I understand the point and I have thought of the same, but then the problem becomes if one would have Dani and Scott as teammates who probably have 20kg difference, and the bike couldn't reasonably be the same. Of course it would also be disadvantage for small guys having to wrestle a heavier bike, while the big guys would get a lighter bike, so the proposition becomes a pronounced handicap for smaller riders. Next thing you know we would have John McGuinness in MotoGP!

didnt get the McG reference..  

Cancel the pie sponsorship?

That's what i would call full commitment to this project for 2018, with all the training that Scott has to do its never easy! I hope he can lose some kilo's without losing to much strength, its a trade off with his body. Reminds me of VR just skin and bone and not a ounce of fat on his body.

Merry Xmas to all,

Ajay.

Scott should be in touch with ski jumping coaching experts, e.g. in Austria. They know everything of right training and diets, about being in great shape and health and still weigh as little as possible. For example, ex-olympic winner Martin Schmitt, is 182 cm and weighed 63 kg when in winning form. “Fat don’t fly”, they say.

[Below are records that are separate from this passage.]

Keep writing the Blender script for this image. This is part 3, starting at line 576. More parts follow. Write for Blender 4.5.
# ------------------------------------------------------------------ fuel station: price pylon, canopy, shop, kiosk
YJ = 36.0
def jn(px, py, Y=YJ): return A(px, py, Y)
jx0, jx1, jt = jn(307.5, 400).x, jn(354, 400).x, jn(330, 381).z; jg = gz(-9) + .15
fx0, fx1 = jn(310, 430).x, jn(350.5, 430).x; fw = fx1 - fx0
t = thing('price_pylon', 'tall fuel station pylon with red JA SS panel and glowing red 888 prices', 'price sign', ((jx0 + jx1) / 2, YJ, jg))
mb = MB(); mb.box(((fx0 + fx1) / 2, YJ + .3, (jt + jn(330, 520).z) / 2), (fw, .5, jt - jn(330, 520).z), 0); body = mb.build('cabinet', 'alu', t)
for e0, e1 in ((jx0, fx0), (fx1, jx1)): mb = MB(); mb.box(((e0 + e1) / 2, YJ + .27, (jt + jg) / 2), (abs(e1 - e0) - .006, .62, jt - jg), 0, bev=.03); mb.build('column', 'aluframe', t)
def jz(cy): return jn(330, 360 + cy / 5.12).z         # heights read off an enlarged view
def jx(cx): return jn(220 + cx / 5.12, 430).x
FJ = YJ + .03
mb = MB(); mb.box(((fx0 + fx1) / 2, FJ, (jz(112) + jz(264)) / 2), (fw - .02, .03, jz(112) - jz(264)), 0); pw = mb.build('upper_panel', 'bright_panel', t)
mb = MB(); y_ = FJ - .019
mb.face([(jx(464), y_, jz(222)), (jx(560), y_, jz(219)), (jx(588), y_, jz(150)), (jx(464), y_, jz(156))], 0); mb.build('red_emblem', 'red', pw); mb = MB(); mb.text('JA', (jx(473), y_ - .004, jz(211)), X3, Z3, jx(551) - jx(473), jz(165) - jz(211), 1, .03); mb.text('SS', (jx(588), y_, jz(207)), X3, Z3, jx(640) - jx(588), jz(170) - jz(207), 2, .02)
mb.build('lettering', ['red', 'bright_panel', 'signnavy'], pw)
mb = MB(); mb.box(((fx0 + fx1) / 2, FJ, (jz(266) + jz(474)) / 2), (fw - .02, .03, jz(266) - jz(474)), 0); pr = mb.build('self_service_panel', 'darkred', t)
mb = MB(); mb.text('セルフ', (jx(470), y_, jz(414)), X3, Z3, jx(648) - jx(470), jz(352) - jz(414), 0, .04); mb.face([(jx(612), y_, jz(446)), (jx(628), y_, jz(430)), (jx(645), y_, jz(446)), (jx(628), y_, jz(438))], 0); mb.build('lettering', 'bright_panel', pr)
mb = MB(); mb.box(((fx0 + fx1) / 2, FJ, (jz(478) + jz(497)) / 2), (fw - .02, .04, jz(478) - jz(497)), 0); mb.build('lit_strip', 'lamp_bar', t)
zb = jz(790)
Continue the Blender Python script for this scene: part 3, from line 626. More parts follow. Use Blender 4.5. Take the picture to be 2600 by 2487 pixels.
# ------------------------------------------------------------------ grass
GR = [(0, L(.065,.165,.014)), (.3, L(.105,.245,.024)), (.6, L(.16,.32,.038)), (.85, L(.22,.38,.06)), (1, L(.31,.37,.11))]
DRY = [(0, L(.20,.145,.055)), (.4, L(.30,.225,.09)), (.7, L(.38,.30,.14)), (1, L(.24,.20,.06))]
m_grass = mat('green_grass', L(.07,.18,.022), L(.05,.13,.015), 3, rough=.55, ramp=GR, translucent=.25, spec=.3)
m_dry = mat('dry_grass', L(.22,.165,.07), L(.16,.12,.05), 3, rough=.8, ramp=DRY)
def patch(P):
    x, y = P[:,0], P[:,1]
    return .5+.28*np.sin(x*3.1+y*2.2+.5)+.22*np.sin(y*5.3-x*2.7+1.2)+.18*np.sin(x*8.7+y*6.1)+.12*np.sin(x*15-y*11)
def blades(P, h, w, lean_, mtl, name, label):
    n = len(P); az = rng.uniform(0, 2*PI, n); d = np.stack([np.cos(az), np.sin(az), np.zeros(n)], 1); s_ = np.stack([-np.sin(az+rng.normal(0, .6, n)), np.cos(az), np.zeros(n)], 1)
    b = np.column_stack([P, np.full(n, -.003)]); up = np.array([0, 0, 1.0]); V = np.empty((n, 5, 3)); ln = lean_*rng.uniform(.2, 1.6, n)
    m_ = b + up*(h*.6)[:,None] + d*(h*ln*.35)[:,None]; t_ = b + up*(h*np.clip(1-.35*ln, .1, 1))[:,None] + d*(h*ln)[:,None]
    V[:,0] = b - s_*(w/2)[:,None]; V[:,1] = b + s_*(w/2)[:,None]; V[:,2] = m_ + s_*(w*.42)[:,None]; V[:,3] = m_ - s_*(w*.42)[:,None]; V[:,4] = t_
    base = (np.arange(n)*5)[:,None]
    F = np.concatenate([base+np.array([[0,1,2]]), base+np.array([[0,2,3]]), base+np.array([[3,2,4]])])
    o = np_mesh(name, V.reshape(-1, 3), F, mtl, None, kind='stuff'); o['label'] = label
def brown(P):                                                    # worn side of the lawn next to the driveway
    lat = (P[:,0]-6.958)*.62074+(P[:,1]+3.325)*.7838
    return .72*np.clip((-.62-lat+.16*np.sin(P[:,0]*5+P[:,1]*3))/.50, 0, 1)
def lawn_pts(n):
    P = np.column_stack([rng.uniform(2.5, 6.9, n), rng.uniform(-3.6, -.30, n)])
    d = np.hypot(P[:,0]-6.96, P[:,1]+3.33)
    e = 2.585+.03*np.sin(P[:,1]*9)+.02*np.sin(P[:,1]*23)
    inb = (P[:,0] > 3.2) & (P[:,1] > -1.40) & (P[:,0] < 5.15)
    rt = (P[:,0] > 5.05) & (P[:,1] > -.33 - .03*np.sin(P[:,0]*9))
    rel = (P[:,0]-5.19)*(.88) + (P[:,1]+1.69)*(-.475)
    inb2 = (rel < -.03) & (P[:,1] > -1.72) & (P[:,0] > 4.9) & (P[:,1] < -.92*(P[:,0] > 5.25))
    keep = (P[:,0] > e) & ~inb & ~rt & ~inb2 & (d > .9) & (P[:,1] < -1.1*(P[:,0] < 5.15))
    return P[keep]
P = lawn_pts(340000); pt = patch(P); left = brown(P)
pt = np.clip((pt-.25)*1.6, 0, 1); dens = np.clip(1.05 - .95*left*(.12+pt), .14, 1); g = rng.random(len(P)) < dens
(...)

So fast, just a pity he grew so big.

 

The combined min weight arguement is silly.

There are factory bikes & older bikes - people seem to live with it

There are talented riders & less talented riders - no handicap there

WTF is the problem with weight - Different body types, different strengths, different styles. It's silly to bring this one attribute into play to even the playing field.

What's next - get MM to start from the back cuz he's fast - Get dani to lift more weight cuz he's tiny. 

Get that argument outta here.

HARI2000

 

Clearly you have never been a racer. Weight is a HUGE factor. Especially the closer you get to the top. These guys are competing for hundredths of a second and you don't think that the difference between a 110 and a 150lb rider makes a difference? That's a 8% biker/rider weight swing. 8%!!!!!! What would happen if one bike had 8% more power? The answer is bye, bye. When I raced I hovered around 130lb. Everything I rode was faster than the normal size guys had. And guess what happened when I raced against 110lb riders? Yep, I got yarded in a straight line.

a lot of the arguments for DP26 lack of performance was his weight - as in not heavy enough to generate heat in the tires - so i'm guessing its not 100% either way.. 

as i understand it as a racer you work with what you have to make the most of it - honda is not the fastest, strongest or most agile - still took WC.